GIVEN TASK | Go through the data below. List every line that holds the word "parts".

RAW DATA |
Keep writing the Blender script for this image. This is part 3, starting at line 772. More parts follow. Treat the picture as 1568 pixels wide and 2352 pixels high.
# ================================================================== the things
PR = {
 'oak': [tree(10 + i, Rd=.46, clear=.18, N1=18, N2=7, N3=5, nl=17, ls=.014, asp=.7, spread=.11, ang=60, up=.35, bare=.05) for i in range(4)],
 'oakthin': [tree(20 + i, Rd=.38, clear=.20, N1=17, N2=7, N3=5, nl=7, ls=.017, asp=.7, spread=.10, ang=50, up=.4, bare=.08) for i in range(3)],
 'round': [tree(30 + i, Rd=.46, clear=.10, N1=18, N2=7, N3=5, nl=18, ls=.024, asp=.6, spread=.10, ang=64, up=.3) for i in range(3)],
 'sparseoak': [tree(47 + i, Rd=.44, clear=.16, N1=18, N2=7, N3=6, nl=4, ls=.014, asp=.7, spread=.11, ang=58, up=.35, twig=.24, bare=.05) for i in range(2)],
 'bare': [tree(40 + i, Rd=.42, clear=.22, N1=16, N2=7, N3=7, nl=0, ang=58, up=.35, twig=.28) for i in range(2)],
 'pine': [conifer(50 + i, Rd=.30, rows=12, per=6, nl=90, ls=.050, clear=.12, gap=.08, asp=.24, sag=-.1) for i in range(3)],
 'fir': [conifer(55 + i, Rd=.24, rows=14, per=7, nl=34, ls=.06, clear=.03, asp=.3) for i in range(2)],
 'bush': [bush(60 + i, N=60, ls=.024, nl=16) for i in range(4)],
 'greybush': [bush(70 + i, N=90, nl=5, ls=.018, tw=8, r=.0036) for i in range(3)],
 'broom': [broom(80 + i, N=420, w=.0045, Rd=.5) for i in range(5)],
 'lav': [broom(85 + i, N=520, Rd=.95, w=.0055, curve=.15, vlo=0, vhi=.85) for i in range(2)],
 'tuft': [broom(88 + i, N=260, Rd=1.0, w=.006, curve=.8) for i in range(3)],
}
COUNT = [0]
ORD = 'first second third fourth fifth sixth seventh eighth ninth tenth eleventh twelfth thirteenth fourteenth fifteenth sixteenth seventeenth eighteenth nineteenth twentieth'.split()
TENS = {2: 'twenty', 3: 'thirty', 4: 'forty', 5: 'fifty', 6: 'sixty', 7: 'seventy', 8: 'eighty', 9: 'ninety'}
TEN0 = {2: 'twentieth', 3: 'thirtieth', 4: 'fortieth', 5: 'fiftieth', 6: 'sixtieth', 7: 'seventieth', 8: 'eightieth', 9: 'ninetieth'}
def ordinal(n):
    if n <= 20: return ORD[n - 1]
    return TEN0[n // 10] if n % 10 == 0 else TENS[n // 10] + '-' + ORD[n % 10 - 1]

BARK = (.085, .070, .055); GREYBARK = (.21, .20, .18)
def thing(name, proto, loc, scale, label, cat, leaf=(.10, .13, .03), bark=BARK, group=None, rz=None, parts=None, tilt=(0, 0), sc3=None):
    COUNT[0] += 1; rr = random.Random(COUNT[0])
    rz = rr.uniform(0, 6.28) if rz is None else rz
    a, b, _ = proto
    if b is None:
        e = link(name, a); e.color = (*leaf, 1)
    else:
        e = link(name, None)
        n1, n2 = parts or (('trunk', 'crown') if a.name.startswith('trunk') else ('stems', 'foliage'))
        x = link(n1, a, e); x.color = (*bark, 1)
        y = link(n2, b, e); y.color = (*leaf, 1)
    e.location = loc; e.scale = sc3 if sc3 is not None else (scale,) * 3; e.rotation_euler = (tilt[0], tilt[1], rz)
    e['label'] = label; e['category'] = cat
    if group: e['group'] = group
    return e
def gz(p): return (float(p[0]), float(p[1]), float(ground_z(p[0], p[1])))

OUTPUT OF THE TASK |
Keep writing the Blender script for this image. This is part 3, starting at line 772. More parts follow. Treat the picture as 1568 pixels wide and 2352 pixels high.
def thing(name, proto, loc, scale, label, cat, leaf=(.10, .13, .03), bark=BARK, group=None, rz=None, parts=None, tilt=(0, 0), sc3=None):
        n1, n2 = parts or (('trunk', 'crown') if a.name.startswith('trunk') else ('stems', 'foliage'))